We know all the variables except P2. We can also tell we are looking at a before and after state, so we want to use the following equation.

    \begin{align*} {\frac{P_{1}V_{1}}{T_{1}} = \frac{P_{2}V_{2}}{T_{2}}} \end{align*}

Next, we rearrange the equation so it is solving for P2. First, multiply each side by T2.

    \begin{align*} {T_2 * \frac{P_{1}V_{1}}{T_{1}} = P_{2}V_{2}} \end{align*}

Then divide each side by V2.

    \begin{align*} {\frac{P_{1}V_{1}T_{2}}{T_{1}V_{2}} = P_{2}} \end{align*}

Now we plug in the variables we know and solve.

    \begin{align*} {\frac{\left(760\text{mmHg}\right)\left(2\text{L}\right)\left(340\text{K}\right)}{\left(303\text{K}\right)\left(2.1\text{L}\right)} = P_{2} = 812\text{mmHg}} \end{align*}

Our final pressure is 812 mmHg. Also notice that all the units cancel except the units for pressure.

Example Problem 2

 You collect a gas at 620 mmHg and 177 K. At the time of collection, it takes up a volume of 1.3 L. What will the volume of the gas be when it moves to standard temperature and pressure?


Here we are looking at two different states of the gas, state 1 and state 2. Therefore we will use the following form of the combined gas law.

    \begin{align*} {\frac{P_{1}V_{1}}{T_{1}} = \frac{P_{2}V_{2}}{T_{2}}} \end{align*}

The first step is to determine the variables we know. The problem gives us pressure, temperature, and volume for the original state 1. Further, we have pressure and temperature for state 2 as 760 mmHg and 273K. The only variable we don’t know is volume 2, which is what we then solve for.

    \begin{align*} {V_1 &= 1.3\text{L}} \\ {T_1 &= 177\text{K}} \\ {P_1 &= 620\text{mmHg}} \\ {V_2 &= \text{?}} \\ {T_2 &= 273\text{K}} \\ {P_2 &= 760 \text{mmHg}} \end{align*}

To make the math simpler, let us rearrange the equation to solve for V2 before plugging in values. To do this, we multiply both sides by T2 and then divide by P2.

    \begin{align*} {\frac{P_{1}V_{1}T_{2}}{T_{1}P_{2}} = V_{2}} \end{align*}

We then plug in the values we know and solve.

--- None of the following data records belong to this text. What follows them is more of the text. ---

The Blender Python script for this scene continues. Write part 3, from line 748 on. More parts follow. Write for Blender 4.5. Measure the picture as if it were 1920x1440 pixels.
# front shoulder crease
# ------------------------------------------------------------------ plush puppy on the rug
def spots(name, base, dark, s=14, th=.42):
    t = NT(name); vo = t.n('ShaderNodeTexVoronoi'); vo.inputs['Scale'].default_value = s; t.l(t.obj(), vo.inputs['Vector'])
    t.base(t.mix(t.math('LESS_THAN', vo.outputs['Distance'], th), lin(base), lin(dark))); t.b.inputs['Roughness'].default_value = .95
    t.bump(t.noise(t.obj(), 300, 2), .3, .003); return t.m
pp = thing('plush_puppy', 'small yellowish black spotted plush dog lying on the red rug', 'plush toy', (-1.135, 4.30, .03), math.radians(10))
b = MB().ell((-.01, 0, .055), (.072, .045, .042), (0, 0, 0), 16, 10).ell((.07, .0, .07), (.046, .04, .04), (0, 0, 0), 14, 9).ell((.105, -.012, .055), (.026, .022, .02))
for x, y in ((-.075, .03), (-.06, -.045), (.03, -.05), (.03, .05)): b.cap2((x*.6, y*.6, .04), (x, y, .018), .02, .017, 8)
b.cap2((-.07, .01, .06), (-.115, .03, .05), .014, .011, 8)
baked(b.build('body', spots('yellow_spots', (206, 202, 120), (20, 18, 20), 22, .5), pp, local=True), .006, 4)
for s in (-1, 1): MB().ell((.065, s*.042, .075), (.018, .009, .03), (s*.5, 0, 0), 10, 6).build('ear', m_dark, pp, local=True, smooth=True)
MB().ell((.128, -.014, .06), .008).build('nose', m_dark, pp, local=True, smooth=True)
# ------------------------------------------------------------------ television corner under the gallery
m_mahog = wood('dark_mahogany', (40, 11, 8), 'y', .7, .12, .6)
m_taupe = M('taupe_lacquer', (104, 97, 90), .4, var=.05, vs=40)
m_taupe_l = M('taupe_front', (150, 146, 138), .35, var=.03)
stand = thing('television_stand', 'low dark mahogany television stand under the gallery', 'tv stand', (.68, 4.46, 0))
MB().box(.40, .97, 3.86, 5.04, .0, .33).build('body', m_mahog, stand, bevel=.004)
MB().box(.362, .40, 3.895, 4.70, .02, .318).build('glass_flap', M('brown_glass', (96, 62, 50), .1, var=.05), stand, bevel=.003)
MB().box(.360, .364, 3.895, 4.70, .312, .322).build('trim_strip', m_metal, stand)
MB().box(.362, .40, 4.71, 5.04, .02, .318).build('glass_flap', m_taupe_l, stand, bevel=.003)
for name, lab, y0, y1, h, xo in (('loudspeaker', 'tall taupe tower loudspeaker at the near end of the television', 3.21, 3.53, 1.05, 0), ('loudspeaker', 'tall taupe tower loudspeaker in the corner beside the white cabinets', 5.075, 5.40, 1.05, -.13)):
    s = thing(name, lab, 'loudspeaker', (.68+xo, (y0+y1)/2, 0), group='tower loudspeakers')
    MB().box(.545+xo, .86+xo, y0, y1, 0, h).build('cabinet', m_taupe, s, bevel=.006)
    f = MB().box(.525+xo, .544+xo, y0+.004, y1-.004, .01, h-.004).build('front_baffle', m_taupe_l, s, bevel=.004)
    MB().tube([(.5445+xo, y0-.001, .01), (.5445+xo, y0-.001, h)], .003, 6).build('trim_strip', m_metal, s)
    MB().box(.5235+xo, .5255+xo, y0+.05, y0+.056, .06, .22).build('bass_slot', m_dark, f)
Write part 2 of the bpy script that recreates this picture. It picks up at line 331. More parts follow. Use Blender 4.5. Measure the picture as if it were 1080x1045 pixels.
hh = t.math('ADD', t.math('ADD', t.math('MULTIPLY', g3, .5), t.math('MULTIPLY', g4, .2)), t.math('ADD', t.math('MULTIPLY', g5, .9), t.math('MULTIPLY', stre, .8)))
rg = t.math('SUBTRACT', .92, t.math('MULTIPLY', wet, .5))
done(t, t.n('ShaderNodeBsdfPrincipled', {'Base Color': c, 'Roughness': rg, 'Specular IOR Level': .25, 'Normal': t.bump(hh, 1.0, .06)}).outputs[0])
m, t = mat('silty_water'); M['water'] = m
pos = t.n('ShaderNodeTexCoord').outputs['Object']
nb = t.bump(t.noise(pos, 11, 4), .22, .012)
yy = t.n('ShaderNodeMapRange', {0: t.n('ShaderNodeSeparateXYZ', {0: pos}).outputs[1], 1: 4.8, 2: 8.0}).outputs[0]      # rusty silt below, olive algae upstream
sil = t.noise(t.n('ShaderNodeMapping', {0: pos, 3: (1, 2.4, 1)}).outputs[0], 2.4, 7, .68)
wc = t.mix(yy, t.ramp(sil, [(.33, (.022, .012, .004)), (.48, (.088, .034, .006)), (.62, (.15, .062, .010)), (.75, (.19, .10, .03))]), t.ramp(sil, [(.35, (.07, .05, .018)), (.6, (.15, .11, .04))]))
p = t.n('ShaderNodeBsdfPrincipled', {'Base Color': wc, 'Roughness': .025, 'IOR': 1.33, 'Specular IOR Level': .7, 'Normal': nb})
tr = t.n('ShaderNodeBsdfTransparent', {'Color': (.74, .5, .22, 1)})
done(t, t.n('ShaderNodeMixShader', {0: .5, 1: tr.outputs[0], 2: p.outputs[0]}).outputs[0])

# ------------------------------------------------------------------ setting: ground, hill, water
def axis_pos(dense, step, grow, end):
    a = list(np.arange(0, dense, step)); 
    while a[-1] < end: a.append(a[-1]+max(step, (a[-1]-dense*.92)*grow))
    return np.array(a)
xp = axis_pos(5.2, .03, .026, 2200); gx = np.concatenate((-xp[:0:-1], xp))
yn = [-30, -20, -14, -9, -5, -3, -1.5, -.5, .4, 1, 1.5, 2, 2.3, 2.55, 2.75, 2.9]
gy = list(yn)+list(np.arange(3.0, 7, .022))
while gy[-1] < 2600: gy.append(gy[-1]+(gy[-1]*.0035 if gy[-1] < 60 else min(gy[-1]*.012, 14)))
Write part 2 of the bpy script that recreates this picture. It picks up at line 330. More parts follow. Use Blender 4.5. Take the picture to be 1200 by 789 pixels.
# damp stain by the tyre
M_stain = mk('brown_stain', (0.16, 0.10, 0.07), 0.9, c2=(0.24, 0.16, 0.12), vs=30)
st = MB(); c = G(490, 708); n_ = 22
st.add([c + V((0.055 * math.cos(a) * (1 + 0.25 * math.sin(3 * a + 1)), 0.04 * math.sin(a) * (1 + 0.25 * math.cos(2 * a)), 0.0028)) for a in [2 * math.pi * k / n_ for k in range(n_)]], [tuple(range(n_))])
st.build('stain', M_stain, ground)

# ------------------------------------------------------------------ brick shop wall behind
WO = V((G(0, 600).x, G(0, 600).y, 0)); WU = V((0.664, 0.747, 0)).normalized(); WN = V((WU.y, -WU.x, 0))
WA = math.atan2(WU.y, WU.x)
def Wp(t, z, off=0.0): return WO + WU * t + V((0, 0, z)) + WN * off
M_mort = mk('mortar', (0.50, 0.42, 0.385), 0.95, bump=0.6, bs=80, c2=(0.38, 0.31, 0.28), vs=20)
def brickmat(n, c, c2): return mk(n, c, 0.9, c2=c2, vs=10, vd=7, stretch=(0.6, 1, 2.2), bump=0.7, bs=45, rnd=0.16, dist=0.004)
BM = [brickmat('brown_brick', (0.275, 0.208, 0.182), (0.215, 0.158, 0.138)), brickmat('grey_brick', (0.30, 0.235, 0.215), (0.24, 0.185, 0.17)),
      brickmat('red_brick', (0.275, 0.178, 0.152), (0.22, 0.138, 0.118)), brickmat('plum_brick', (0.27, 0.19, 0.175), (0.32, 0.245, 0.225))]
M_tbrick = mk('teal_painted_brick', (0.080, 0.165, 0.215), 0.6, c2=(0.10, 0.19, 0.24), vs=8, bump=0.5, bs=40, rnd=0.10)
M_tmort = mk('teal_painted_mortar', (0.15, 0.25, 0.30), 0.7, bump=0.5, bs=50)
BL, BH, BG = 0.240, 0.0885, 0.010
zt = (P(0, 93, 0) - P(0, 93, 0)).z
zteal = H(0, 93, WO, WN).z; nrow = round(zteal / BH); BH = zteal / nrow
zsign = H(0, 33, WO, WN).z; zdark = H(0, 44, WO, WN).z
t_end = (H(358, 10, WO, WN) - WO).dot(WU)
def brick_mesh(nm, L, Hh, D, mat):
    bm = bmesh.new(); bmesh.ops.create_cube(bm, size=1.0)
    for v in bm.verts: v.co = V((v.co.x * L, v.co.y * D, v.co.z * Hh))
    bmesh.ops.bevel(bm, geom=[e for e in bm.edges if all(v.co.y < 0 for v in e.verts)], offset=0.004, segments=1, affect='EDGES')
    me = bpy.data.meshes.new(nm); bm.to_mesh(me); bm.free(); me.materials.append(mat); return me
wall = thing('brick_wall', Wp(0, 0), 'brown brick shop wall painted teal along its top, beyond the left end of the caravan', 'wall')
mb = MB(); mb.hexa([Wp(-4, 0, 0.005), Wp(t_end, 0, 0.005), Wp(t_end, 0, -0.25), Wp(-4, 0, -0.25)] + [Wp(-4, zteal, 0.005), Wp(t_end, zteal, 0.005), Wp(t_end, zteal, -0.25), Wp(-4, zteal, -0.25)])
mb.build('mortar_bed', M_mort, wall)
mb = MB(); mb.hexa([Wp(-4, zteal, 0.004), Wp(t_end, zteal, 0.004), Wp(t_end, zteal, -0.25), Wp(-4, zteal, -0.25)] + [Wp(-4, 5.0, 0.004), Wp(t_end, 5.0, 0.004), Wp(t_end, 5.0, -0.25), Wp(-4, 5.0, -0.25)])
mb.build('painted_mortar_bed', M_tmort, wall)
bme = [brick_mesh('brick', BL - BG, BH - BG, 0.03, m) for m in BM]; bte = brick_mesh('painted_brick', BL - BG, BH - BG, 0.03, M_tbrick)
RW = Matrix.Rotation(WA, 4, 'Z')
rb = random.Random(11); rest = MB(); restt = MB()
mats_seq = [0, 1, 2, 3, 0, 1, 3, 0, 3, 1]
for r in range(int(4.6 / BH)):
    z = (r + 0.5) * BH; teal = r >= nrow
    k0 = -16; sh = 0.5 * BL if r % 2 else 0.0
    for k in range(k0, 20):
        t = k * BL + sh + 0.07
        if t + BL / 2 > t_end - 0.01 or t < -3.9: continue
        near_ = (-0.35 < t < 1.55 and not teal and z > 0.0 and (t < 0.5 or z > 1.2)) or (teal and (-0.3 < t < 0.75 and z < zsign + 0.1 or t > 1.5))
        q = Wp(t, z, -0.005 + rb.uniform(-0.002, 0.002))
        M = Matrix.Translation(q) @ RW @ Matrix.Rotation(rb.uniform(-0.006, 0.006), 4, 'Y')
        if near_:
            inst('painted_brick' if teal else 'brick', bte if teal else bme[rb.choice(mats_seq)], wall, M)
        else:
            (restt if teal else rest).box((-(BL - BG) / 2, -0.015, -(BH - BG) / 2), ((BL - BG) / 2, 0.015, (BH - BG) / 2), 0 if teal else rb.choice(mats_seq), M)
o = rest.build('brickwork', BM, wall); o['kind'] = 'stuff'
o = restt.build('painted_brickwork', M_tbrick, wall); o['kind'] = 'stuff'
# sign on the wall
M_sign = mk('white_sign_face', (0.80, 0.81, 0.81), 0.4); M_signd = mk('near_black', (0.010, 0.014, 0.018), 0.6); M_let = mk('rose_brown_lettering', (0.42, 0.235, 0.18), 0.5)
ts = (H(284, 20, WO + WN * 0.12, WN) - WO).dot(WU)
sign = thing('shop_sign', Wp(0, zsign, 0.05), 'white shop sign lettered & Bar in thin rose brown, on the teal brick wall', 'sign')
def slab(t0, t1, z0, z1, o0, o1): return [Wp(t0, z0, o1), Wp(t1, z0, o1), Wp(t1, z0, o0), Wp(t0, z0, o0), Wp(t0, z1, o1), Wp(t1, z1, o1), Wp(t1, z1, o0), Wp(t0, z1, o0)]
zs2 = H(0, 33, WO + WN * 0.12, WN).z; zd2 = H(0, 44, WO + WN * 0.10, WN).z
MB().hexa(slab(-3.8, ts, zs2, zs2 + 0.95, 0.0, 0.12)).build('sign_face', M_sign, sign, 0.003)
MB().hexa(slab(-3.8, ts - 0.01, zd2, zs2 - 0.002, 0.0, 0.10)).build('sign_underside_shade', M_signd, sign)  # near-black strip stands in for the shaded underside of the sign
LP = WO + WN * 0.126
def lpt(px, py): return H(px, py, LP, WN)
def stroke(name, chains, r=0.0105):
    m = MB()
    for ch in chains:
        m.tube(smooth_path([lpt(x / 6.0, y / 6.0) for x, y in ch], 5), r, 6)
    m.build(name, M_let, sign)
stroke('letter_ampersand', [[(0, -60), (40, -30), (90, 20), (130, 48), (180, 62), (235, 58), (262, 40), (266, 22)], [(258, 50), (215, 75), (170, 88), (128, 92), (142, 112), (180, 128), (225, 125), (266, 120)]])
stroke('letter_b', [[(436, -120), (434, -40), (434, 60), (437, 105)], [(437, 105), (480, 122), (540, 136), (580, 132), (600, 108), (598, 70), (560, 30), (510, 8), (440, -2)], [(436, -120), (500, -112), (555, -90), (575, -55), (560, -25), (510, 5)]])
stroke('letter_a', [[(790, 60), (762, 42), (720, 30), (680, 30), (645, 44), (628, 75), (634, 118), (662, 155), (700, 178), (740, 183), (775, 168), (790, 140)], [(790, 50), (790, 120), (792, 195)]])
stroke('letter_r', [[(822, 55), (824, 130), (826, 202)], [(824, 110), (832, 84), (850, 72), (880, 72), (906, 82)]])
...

    \begin{align*} {\frac{\left(620\text{mmHg}\right)\left(1.3\text{L}\right)\left(273\text{K}\right)}{\left(177\text{K}\right)\left(760\text{mmHg}\right)} = V_{2} = 1.6\text{L}} \end{align*}

Thus, the new volume of the gas is 1.6L. So as the temperature and pressure of the gas increased, the volume of the gas also increased.